### Task instructions
Transcribe the lines from the start of the data below through the line with "COL = SC.collection", word for word and nothing more.

### Record set
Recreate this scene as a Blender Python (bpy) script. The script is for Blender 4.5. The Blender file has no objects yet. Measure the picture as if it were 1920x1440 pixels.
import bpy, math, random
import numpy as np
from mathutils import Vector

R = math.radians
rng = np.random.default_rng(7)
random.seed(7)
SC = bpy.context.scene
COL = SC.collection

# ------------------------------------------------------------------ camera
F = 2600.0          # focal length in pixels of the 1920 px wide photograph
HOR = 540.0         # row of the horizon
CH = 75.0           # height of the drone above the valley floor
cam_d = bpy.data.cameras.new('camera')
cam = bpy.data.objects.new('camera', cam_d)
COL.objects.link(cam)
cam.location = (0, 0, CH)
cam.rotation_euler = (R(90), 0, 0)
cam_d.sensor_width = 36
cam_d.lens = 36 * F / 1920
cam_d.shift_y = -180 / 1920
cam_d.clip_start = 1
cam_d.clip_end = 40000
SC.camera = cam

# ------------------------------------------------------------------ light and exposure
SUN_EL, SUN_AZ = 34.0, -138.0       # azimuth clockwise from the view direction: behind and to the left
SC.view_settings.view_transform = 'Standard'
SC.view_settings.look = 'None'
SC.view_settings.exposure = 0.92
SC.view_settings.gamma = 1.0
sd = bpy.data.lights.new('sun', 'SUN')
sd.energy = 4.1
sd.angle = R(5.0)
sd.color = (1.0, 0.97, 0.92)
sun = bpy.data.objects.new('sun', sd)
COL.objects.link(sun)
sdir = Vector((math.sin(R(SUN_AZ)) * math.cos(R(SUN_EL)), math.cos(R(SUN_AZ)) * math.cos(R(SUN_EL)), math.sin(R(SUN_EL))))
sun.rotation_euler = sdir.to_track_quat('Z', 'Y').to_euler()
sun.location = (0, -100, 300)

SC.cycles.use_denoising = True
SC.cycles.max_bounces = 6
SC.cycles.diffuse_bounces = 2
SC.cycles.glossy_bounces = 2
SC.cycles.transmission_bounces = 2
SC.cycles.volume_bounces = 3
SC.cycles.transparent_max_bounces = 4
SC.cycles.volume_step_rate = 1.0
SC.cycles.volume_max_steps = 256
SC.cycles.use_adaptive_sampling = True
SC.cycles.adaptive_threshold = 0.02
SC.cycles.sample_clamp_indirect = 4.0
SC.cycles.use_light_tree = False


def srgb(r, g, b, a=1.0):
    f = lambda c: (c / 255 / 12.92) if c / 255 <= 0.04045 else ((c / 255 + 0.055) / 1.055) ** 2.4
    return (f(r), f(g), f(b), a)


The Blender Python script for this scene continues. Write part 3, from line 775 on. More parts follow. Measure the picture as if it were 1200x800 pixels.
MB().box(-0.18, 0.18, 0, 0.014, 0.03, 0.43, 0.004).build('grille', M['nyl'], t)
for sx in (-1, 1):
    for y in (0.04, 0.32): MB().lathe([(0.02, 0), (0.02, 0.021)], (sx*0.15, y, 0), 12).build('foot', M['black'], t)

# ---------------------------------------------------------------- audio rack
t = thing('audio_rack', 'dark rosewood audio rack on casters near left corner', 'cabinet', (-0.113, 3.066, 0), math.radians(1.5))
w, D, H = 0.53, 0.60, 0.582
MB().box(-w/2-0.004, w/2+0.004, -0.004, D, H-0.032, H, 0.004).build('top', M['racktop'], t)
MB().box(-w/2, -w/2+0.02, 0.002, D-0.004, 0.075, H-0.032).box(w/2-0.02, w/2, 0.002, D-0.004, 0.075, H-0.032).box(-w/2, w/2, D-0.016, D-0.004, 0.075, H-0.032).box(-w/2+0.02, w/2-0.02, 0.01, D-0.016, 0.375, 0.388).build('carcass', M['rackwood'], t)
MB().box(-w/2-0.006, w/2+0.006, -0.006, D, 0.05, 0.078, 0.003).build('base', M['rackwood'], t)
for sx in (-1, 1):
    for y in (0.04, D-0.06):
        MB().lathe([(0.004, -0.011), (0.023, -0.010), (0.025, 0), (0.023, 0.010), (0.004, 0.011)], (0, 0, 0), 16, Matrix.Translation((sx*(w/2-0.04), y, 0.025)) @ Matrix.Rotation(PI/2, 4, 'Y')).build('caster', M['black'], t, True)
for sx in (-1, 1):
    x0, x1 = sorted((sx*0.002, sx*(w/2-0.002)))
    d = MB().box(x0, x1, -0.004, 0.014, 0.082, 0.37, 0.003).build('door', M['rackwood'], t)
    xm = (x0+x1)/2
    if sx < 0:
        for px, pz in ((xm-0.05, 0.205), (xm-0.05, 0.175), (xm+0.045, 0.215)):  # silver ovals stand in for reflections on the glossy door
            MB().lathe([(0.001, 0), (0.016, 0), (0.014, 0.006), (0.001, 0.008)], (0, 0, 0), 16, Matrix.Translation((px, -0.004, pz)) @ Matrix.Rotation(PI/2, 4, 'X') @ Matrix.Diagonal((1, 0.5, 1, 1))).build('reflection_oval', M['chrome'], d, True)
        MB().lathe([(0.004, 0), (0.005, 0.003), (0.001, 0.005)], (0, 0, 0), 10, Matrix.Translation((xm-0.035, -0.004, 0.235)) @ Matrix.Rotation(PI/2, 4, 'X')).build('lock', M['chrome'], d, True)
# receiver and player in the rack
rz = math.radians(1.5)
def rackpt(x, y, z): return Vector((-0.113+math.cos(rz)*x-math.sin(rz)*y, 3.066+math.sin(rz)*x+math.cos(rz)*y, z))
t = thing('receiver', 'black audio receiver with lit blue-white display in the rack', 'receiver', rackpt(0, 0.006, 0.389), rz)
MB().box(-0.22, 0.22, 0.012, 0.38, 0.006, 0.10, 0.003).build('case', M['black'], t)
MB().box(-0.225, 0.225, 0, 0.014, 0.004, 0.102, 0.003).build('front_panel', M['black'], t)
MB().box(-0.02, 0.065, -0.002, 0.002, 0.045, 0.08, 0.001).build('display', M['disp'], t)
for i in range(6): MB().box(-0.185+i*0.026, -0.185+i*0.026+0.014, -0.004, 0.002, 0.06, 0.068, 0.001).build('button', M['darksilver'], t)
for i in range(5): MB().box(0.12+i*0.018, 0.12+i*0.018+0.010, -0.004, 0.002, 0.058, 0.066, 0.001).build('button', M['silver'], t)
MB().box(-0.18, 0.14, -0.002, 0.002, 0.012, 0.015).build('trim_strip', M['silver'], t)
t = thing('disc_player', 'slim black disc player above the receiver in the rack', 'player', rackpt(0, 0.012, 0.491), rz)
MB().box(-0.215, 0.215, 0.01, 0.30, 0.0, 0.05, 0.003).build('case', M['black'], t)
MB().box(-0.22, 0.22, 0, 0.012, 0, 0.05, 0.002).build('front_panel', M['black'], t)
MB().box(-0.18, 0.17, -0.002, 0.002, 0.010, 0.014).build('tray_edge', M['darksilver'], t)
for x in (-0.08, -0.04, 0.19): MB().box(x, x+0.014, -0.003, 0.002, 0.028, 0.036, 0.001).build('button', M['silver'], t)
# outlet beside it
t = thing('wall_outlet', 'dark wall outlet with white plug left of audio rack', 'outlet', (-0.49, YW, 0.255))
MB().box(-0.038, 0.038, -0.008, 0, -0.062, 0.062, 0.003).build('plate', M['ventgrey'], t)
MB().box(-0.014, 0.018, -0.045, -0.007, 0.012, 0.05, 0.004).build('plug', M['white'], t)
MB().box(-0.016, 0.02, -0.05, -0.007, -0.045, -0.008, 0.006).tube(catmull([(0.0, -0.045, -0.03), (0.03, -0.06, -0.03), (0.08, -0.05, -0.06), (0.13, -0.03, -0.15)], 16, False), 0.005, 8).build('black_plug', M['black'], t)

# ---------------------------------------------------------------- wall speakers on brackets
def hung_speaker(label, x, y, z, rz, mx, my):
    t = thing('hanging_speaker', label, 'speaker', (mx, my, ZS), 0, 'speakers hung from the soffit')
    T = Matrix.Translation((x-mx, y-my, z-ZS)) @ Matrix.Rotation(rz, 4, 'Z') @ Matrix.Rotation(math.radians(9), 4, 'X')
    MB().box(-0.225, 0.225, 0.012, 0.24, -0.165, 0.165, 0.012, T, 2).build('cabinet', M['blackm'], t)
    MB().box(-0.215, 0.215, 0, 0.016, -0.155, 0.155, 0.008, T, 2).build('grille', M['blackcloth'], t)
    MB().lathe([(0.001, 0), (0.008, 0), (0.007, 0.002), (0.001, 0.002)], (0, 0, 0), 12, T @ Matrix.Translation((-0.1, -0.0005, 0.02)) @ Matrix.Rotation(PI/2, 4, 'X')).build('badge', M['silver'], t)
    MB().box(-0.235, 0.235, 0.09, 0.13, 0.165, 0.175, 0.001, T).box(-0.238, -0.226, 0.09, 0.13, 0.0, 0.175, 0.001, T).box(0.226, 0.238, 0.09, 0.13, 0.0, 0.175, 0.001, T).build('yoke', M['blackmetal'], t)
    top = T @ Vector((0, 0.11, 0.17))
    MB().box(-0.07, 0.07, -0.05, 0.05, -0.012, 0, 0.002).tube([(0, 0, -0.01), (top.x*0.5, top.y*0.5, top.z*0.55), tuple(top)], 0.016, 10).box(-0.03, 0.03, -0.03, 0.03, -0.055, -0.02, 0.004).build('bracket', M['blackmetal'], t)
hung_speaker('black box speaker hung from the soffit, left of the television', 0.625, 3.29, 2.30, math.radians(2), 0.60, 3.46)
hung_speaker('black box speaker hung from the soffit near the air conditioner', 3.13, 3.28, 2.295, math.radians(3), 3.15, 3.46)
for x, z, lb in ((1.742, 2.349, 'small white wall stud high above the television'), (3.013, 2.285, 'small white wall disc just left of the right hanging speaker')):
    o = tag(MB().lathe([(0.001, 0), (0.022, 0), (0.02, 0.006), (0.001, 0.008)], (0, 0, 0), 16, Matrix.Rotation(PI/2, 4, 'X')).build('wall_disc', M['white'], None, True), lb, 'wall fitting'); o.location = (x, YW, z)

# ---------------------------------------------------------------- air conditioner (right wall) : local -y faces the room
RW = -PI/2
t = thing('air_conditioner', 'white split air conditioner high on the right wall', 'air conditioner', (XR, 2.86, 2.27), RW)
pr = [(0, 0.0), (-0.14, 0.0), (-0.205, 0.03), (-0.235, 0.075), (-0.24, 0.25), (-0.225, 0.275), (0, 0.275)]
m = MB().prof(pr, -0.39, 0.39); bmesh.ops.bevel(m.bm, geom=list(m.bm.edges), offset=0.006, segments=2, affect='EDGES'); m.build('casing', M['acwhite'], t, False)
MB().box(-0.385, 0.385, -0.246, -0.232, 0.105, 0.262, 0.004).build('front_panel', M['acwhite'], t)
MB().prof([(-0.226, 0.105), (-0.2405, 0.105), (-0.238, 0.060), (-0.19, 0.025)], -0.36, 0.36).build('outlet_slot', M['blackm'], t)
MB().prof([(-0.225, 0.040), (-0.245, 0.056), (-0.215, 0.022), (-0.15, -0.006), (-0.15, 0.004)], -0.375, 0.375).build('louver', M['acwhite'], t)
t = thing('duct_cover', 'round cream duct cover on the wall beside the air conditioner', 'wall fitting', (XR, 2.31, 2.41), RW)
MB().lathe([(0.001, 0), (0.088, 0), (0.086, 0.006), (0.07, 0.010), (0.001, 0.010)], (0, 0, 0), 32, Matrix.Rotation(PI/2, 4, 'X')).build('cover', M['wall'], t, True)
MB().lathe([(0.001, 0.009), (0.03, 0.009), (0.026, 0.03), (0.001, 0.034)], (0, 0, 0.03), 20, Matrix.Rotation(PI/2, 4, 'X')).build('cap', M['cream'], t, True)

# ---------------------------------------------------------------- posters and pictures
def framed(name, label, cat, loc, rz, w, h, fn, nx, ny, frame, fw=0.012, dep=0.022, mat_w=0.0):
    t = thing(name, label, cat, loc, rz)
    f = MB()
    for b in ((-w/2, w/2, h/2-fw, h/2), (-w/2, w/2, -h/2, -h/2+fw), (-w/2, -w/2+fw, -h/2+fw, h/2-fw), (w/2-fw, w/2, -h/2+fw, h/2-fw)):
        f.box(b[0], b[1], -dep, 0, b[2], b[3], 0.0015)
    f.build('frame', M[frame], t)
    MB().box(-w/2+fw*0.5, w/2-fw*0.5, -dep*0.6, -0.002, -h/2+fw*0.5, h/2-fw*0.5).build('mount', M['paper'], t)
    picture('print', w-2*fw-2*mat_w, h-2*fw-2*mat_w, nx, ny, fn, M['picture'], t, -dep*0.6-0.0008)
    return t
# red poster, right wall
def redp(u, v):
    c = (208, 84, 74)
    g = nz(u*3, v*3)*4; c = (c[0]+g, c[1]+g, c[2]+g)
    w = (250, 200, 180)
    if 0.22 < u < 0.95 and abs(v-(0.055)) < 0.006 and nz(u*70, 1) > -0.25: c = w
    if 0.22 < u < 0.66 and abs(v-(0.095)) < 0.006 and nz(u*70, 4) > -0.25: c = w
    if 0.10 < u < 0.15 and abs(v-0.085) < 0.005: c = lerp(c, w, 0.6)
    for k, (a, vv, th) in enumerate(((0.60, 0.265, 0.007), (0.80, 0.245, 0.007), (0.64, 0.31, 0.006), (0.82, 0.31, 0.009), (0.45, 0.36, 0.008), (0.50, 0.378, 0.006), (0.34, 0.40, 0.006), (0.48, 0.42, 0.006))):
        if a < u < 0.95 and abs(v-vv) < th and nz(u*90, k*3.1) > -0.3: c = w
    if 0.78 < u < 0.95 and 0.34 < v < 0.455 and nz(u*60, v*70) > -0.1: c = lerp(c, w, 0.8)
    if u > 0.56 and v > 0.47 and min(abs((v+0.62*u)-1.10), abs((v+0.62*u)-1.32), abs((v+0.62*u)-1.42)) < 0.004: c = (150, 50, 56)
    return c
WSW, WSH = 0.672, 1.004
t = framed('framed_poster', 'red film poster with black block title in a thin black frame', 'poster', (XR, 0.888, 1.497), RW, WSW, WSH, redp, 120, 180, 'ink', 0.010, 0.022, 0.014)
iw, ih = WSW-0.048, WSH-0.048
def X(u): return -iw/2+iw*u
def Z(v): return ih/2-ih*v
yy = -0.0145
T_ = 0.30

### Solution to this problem
Recreate this scene as a Blender Python (bpy) script. The script is for Blender 4.5. The Blender file has no objects yet. Measure the picture as if it were 1920x1440 pixels.
import bpy, math, random
import numpy as np
from mathutils import Vector

R = math.radians
rng = np.random.default_rng(7)
random.seed(7)
SC = bpy.context.scene
COL = SC.collection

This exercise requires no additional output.